La censura, ad ogni modo, difetta anch’essa di autosufficienza (v. Cass., 10 dicembre 2019, n. 32192; Cass., 10 agosto 2017, n. 19985; Cass., 9 agosto 2016, n. 16655) in quanto non indica il come (condotta processuale), ed il dove (sede processuale), della non contestazione, con particolare riferimento ai contenuti delle difese che (nel più ampio contesto delle deduzioni, e delle argomentazioni, svolte) si sarebbero risolte nel denunciato difetto di specifica contestazione che, peraltro, è rilevante, – avuto riguardo alla indisponibilità dei diritti controversi, esclusivamente per i profili probatori del fatto non contestato.

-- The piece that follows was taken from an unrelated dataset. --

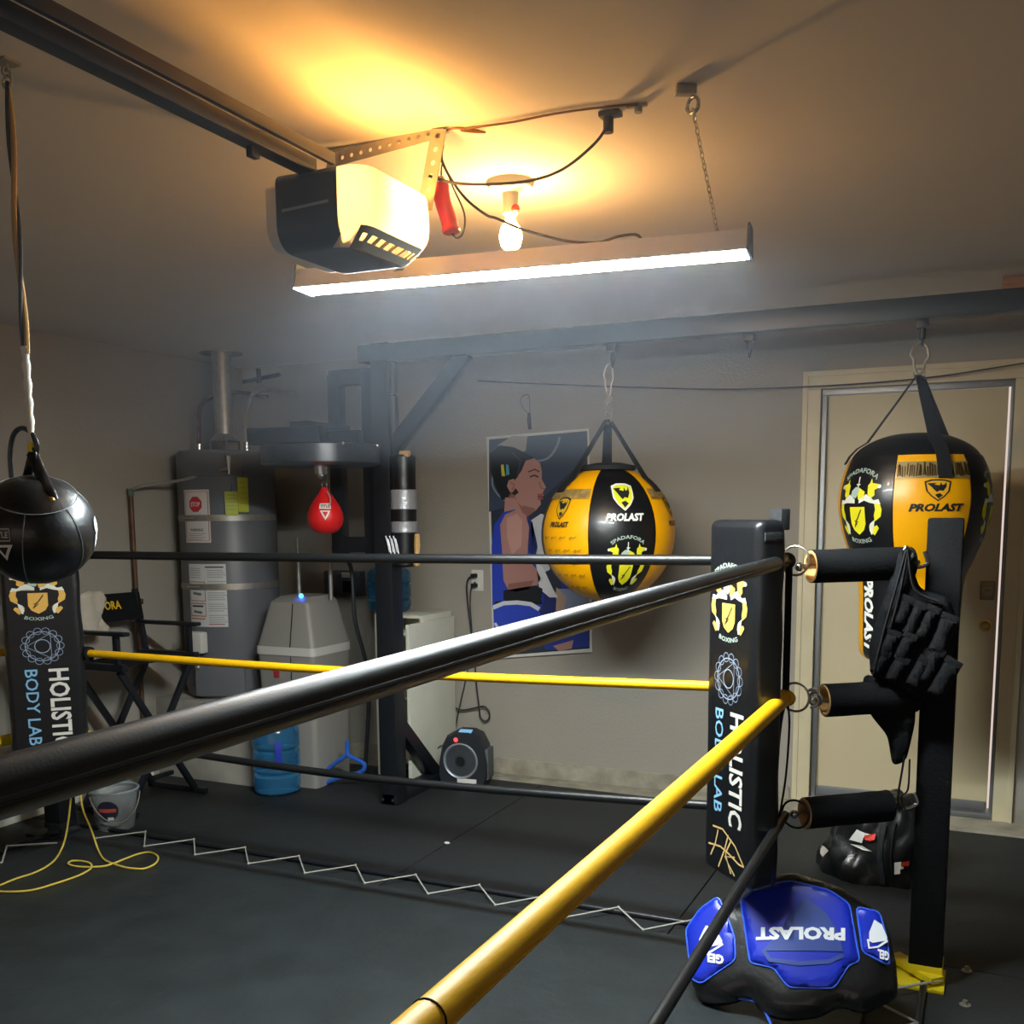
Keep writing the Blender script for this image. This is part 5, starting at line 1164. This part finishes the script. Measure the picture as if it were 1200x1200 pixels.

7. – Le spese del giudizio di legittimità, liquidate come da dispositivo, seguono la soccombenza di parte ricorrente nei cui confronti sussistono, altresì, i presupposti processuali per il versamento di un ulteriore importo a titolo di contributo unificato, pari a quello dovuto per il ricorso principale, se dovuto (D.P.R. n. 115 del 2002, art. 13, comma 1 quater).

PQM

La Corte, rigetta il ricorso e condanna la ricorrente al pagamento, in favore dell’Agenzia delle Entrate, delle spese del giudizio di legittimità liquidate in Euro 2.000,00, oltre spese prenotate a debito; ai sensi del D.P.R. n. 115 del 2002, art. 13, comma 1 quater, inserito dalla L. n. 228 del 2012, art. 1, comma 17, dà atto della sussistenza dei presupposti processuali per il versamento, da parte della ricorrente, di un ulteriore importo a titolo di contributo unificato pari a quello dovuto per il ricorso principale, a norma dello stesso art. 13, comma 1-bis, se dovuto.

Si dà atto che il presente provvedimento è sottoscritto dal solo presidente del collegio per impedimento dell’estensore, ai sensi del del D.P.C.M. 8 marzo 2020, art. 1, comma 1, lett. a).

Così deciso in Roma, nella camera di consiglio, il 4 marzo 2020.